Goal - Select all lines in the records that include "rest".

Available data -
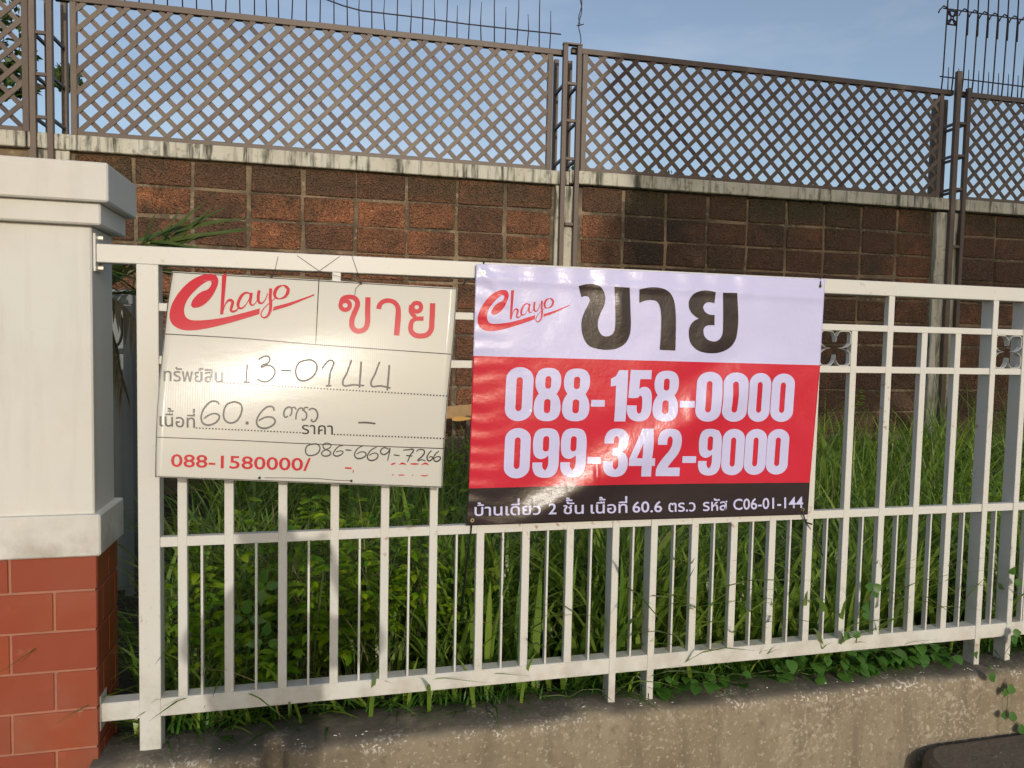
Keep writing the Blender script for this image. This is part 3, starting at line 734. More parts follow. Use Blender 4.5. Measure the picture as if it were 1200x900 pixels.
digits([('0', 592.3, 624.4), ('8', 626, 657.4), ('8', 659.3, 691.2), ('-', 693, 709), ('1', 714.3, 734.4), ('5', 735, 764.3), ('8', 765.4, 795.2), ('-', 797, 814.5), ('0', 815.6, 845.5), ('0', 846.8, 876), ('0', 877, 902.6), ('0', 903.5, 930.2)],
       lambda x: 430.2+(x-608)*.0245, lambda x: 493.4+(x-608)*.0030, 'digit')
digits([('0', 591, 621.2), ('9', 623.9, 655), ('9', 656.6, 686.7), ('-', 688.6, 704.3), ('3', 707, 736.3), ('4', 737.5, 768), ('2', 769.8, 798.4), ('-', 800, 816), ('9', 818.2, 845), ('0', 845.8, 871.8), ('0', 872.4, 897.8), ('0', 898.2, 923.8)],
       lambda x: 501.6+(x-608)*.0040, lambda x: 560.4-(x-608)*.0145, 'digit')
a = Art(ys_ban)
for w_, x0_, x1_ in (('บ้านเดี่ยว', 556, 633.5), ('2', 642.7, 652), ('ชั้น', 660, 684), ('เนื้อที่', 692, 735), ('60.6', 741, 775.7), ('ตร.ว', 783.2, 814.8), ('รหัส', 823.5, 852.2), ('C06-01-144', 859, 940.8)):
    yb = lambda x: 604.3-(x-556)*.0205 - max(0, x-800)*.012
    a = Art(ys_ban); text_art(a, w_, x0_, x1_, yb(x0_), yb(x1_), 18.2, .012)
    a.build('word', M['v_white'], bn, .03, .0011)
for k_, (px, py, pts) in enumerate(((566.5, 319.5, [(566, 322, -.018), (566.5, 311, -.010), (567, 307, .0), (567, 305.5, .02)]), (961.5, 335, [(961.5, 337, -.014), (961.5, 327, -.006), (962, 325.5, .01)]),
        (553.4, 609.5, [(553.5, 609, -.014), (552.6, 616, -.010), (551.5, 626, -.004)]), (940.5, 597, [(940.5, 596.5, -.014), (942, 605, -.010), (944.5, 612, -.004), (952, 614.5, -.006)]))):
    p = P3(px, py, -.001, ys_ban)
    ey = MB(); n = 12
    for i in range(n):
        t0, t1 = 2*math.pi*i/n, 2*math.pi*(i+1)/n
        ey.add([(p.x+math.cos(t)*r_, p.y-.0012, p.z+math.sin(t)*r_) for t in (t0, t1) for r_ in (.003, .0062)], [(0, 1, 3, 2)])
    ey.build('eyelet', M['brass'], bn)
    MB().tube([pt(*q) for q in pts], .0026, 5, flat=.5).build('cable_tie', M['tie'], bn, smooth=True)
MB().tube([pt(551.5, 626, -.003), pt(549, 640, .03), pt(546, 668, .05), pt(541, 712, .08)], [.003, .005, .009, .012], 5, flat=.3).build('tie_tail', M['tie'], bn, smooth=True)
MB().tube([pt(944.5, 612, -.004), pt(955, 628, .005), pt(966, 656, .02), pt(970, 672, .03)], .0022, 5, flat=.5).build('tie_tail', M['tie'], bn, smooth=True)
MB().tube([pt(543, 333.5, -.001), pt(547, 328, -.004)], .0026, 5).build('tie_tail', M['tie'], bn, smooth=True)

# ------------------------------------------------------------------ back boundary wall of laterite blocks
PSI = -.025; BY = 3.8


def B(k, z, o=0):                              # point on the wall: k metres along, z up, o metres behind its face
    return Vector((k*math.cos(PSI)-o*math.sin(PSI)*1.0, BY+k*math.sin(PSI)+o*math.cos(PSI), z))


ROT = Matrix.Rotation(PSI, 3, 'Z')


def bbox(name, mt, parent, k0, k1, o0, o1, z0, z1, bevel=.003, jit=0):
    c = B((k0+k1)/2, (z0+z1)/2, (o0+o1)/2); m_ = MB(); a_, b_, d_ = (k1-k0)/2, (o1-o0)/2, (z1-z0)/2
    m_.box(-a_, a_, -b_, b_, -d_, d_)
    if jit: m_.v = [tuple(q+random.uniform(-jit, jit) for q in v) for v in m_.v]
    me = m_.mesh(name, mt, Vector((0, 0, 0)), bevel=bevel)
    return place_mesh(name, me, parent, Matrix.Translation(c) @ ROT.to_4x4())


bw = thing('boundary_wall', 'tall dark laterite block wall with stained concrete cap beam and columns', 'wall', B(2.2, 0))
bays = [(-5.50, -1.86), (-1.56, 2.06), (2.31, 5.80), (6.12, 9.75)]
cols = [(-1.84, -1.58), (2.075, 2.27), (5.815, 6.085), (9.76, 10.0)]
bbox('mortar_bed', M['mortar'], bw, -5.6, 10.1, .003, .16, -.1, 2.935, 0)
for c0, c1 in cols: bbox('concrete_column', M['beam'], bw, c0, c1, -.035, .2, 0, 2.934, .006)
for i, (k0, k1) in enumerate(((-5.6, -1.86), (-1.845, 2.185), (2.190, 6.005), (6.010, 10.1))):
    bbox('cap_beam', M['beam'], bw, k0, k1, -.055, .19, 2.937 if i < 2 else 2.955, 3.048 if i < 2 else 3.062, .006)
rest = MB()
for bi, (k0, k1) in enumerate(bays):
    n = 9; pitch = (k1-k0)/n
    for r in range(13):
        zt = 2.937-.212*r + (.018 if bi > 1 and r == 0 else 0); zb = 2.937-.212*(r+1)
        if r == 0: zt += 0
        for c in range(n):
            hid = bi == 0 or zb < .78 or (bi == 3 and c > 4)
            xa, xb = k0+pitch*c+random.uniform(.005, .020), k0+pitch*(c+1)-random.uniform(.005, .020)
            za, zb_ = zb+random.uniform(.003, .015), zt-random.uniform(.003, .015)
            if hid:
                q = [B(k, z, o) for z in (za, zb_) for o in (.004, .03) for k in (xa, xb)]
                rest.add(q, [(0, 2, 3, 1), (4, 5, 7, 6), (0, 1, 5, 4), (2, 6, 7, 3), (0, 4, 6, 2), (1, 3, 7, 5)])
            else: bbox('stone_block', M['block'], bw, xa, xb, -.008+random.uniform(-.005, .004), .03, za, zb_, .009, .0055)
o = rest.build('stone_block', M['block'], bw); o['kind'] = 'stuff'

# box columns of brown steel standing on the wall
CG = 'brown steel box columns along the boundary wall'
for i, (k0, k1, lab, ztop) in enumerate(((-1.80, -1.69, 'brown steel ladder column behind the white pillar cap, leftmost', 4.12), (2.125, 2.245, 'brown steel ladder column rising behind the top left corner of the banner', 4.07), (5.952, 6.070, 'dark steel ladder column with one taller upright, right of the banner', 4.09))):
    sc_ = thing('steel_column', lab, 'steel column', B((k0+k1)/2, 0, -.06), CG)
    for j, k in enumerate((k0, k1)):
        zt = 4.235 if (i == 2 and j == 0) else ztop
        w_ = .020 if not (i == 2 and j == 0) else .026
        bbox('upright', M['brown'], sc_, k-w_, k+w_, -.078, -.040, .3, zt, .003)
        bbox('upright', M['brown'], sc_, k-.02, k+.02, .196, .236, 3.0, zt-.02 if zt < 4.2 else 4.07, .003)
    for z in ((3.15, 3.46, 3.76) if i else (3.15, 3.45, 3.74)):
        bbox('rung', M['brown'], sc_, k0+.0205, k1-.0205 if i != 2 else k1-.0205, -.074, -.050, z-.012, z+.012, .002)
        for k in (k0, k1): bbox('rung', M['brown'], sc_, k-.010, k+.010, -.0395, .1955, z-.012, z+.012, .002)
    bbox('rung', M['brown'], sc_, k0+.0265, k1-.0205, -.074, -.046, 2.60, 2.625, .002)
    bbox('rung', M['brown'], sc_, k0+.0265, k1-.0205, -.074, -.046, 2.17, 2.195, .002)
    if i == 1: bbox('top_cap', M['brown'], sc_, k0-.022, k1+.022, -.080, -.036, 4.0705, 4.085, .002)

# lattice screens
LG = 'brown lattice screens on top of the boundary wall'
LLAB = ['brown lattice screen above the white pillar, leftmost', 'light brown lattice screen between the leftmost and the middle steel columns', 'dark lattice screen above the banner, right of the middle steel column', 'dark lattice screen at the right edge under the tall grille']
SP = .1455; SW = .0170


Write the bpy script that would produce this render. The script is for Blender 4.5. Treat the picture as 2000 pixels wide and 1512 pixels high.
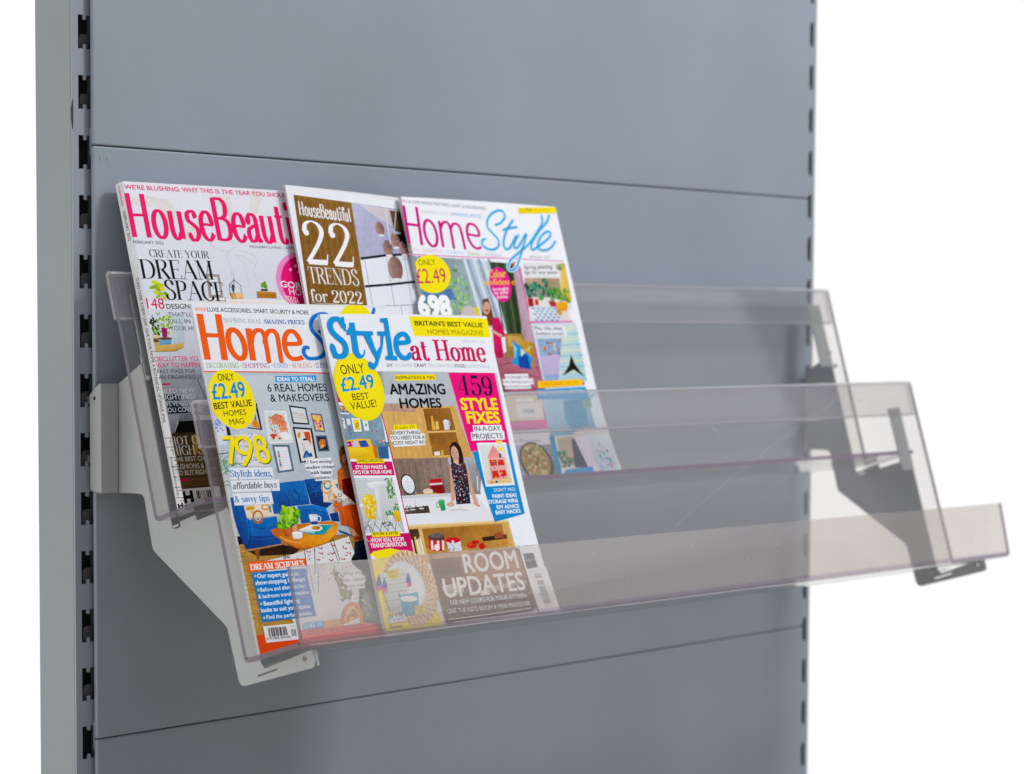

Output for this task -
rest = MB()
                rest.add(q, [(0, 2, 3, 1), (4, 5, 7, 6), (0, 1, 5, 4), (2, 6, 7, 3), (0, 4, 6, 2), (1, 3, 7, 5)])
o = rest.build('stone_block', M['block'], bw); o['kind'] = 'stuff'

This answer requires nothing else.